The goal was to make the oom killer heuristic as predictable as possible
and to kill the most memory-hogging task to avoid having to recall it and
needlessly kill several tasks.
The goal behind oom_score_adj vs. oom_adj was for several reasons, as
pointed out before:
- give it a unit (proportion of available memory), oom_adj had no unit,
- allow it to work on a linear scale for more control over
prioritization, oom_adj had an exponential scale,
- give it a much higher resolution so it can be fine-tuned, it works with
a granularity of 0.1% of memory (~128M on a 128G machine), and
- allow it to describe the oom killing priority of a task regardless of
its cpuset attachment, mempolicy, or memcg, or when their respective
limits change.
You have full control over disabling a task from being considered with
oom_score_adj just like you did with oom_adj. Since oom_adj is
deprecated for two years, you can even use the old interface until then.
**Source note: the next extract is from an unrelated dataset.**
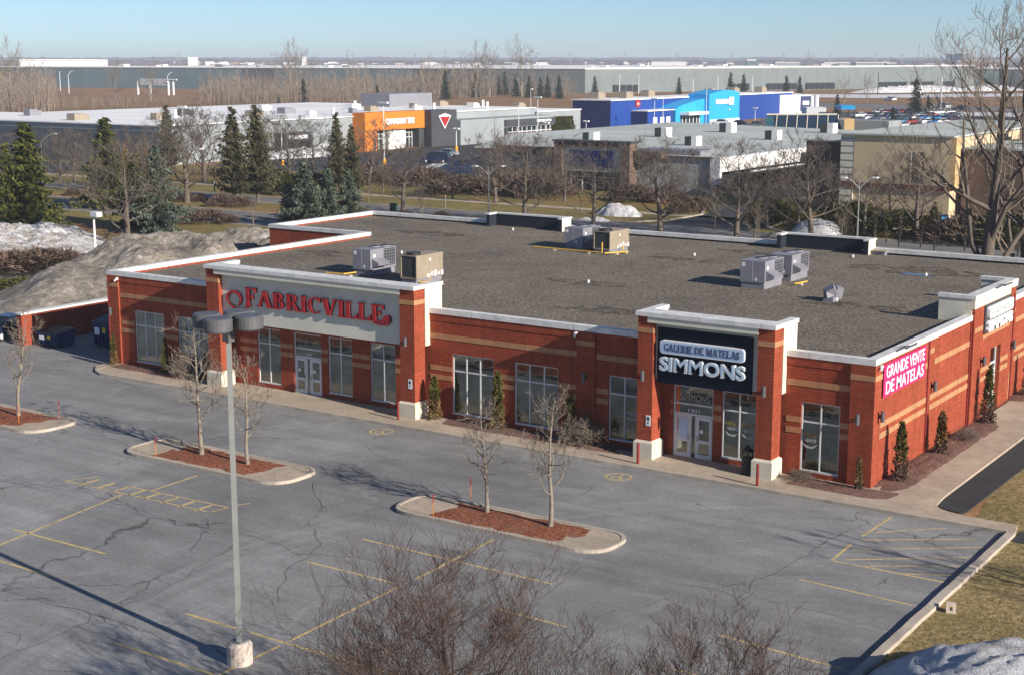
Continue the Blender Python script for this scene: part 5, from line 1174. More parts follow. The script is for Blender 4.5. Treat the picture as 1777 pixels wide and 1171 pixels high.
FL = ['tallest dark fir before the brown wood, left of its neighbours','dark fir second from the left before the brown wood','slender fir in the clump above the low grey building','pointed fir at the right of the clump above the low grey building','small fir between the clump and the three on the right','fir behind the orange-capped roof, first of the row','fir behind the white flat roofs, second of the row','fir behind the white flat roofs, third of the row','broad fir behind the satellite dish','isolated fir before the dark warehouse corner','fir standing above the left end of the light blue arch','taller fir of the pair right of the light blue arch','slimmer fir of the pair right of the light blue arch','left fir of the pair above the white building','right fir of the pair above the white building','fir alone in front of the left wood','low dark fir behind the long white roof','smallest fir at the back edge of the long white roof','large lone spruce near the highway and snow bank','dark conifer inside the crowded car park','dark narrow conifer beside the small blue canopy','dim conifer near the right edge of the highway']
for (x, y, ty), l in zip(FC, FL):
    b = G(x, y); place('far1', l, b[0], b[1], HT(x, ty, b), wide=1.0 if x < 1500 else 1.1)
# cedars against the walls
def cedar(key, seed, H, r, m1='cedar', m2='cedarbrown', split=.45):
    rnd = random.Random(seed); a = MB(); b = MB(); tr = MB().tube([(0,0,-.05),(0,0,H*.8)], [.035,.015], 5, cap=False)
    for i in range(1500):
        t = rnd.random(); z = H*t; R = r*(1-t**1.8)**.8*(.8+.75*noise.noise(Vector((t*5.5, seed, 0)))+.1)+.02; an = rnd.uniform(0, 6.28); q = R*rnd.uniform(.4,1.25)*(1+.5*noise.noise(Vector((math.cos(an)*1.5, math.sin(an)*1.5, t*6+seed))))
        c = Vector((q*math.cos(an), q*math.sin(an), z)); s = rnd.uniform(.05,.11); d = Vector((math.cos(an+rnd.uniform(-1,1)), math.sin(an+rnd.uniform(-1,1)), rnd.uniform(.3,1.6))).normalized()*s*1.5; o = d.cross(Vector((rnd.uniform(-1,1),rnd.uniform(-1,1),.2))).normalized()*s*.5
        (a if t > split+rnd.uniform(-.08,.08) else b).poly([c-o, c+o, c+d])
    rt = thing('cedar_shrub', 'x', 'shrub'); tr.build('stem', M['bark'], rt); a.build('foliage', M[m1], rt)
    if b.v: b.build('browned_foliage', M[m2], rt)
    PROT[key] = [rt, False, H]
cedar('ced1', 3, 2.4, .32); cedar('ced2', 5, 2.6, .26, split=.25); cedar('ced3', 9, 2.4, .42, 'cedar', 'cedar', -1); cedar('ced5', 21, 2.6, .27, 'cedar', 'shrub', .30); cedar('ced6', 27, 2.0, .25, 'cedarbrown', 'shrub', .2); cedar('ced4', 12, 1.6, .3, 'cedarbrown', 'cedarbrown', -1)
PL = [(-23.2,-.75,'ced1',2.25,1,'half browned cedar between the left portal and the first triple window'), (-19.35,-.55,'ced2',2.9,1,'tall thin green cedar between the two triple windows'), (-15.0,-.6,'ced2',2.3,1,'green cedar in front of the pilaster between the portals'), (-47.9,-.6,'ced1',1.9,.8,'half browned cedar at the far left corner of the store'),
      (-43.45,-.5,'ced3',2.1,.6,'dark cedar between the two leftmost windows'), (-.28,-.55,'ced6',1.45,.8,'thin browned cedar at the shaded front right corner'), (.72,1.85,'ced5',2.6,1.0,'largest green cedar against the sunlit side wall, nearest the corner'), (.75,7.35,'ced6',2.0,1.0,'brownish cedar against the sunlit side wall, second from the corner'),
      (.78,14.6,'ced5',2.9,.95,'tall cedar left of the side door'), (.75,22.3,'ced2',2.4,1.1,'cedar with a dark round head right of the side door')]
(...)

Xorg tends to be killed less because of the change to the heuristic's
baseline, which is now based on rss and swap instead of total_vm. This is
seperate from the issues you list above, but is a benefit to the oom
killer that desktop users especially will notice. I, personally, am
interested more in the server market and that's why I looked for a more
robust userspace tunable that would still be applicable when things like
cpusets have a node added or removed.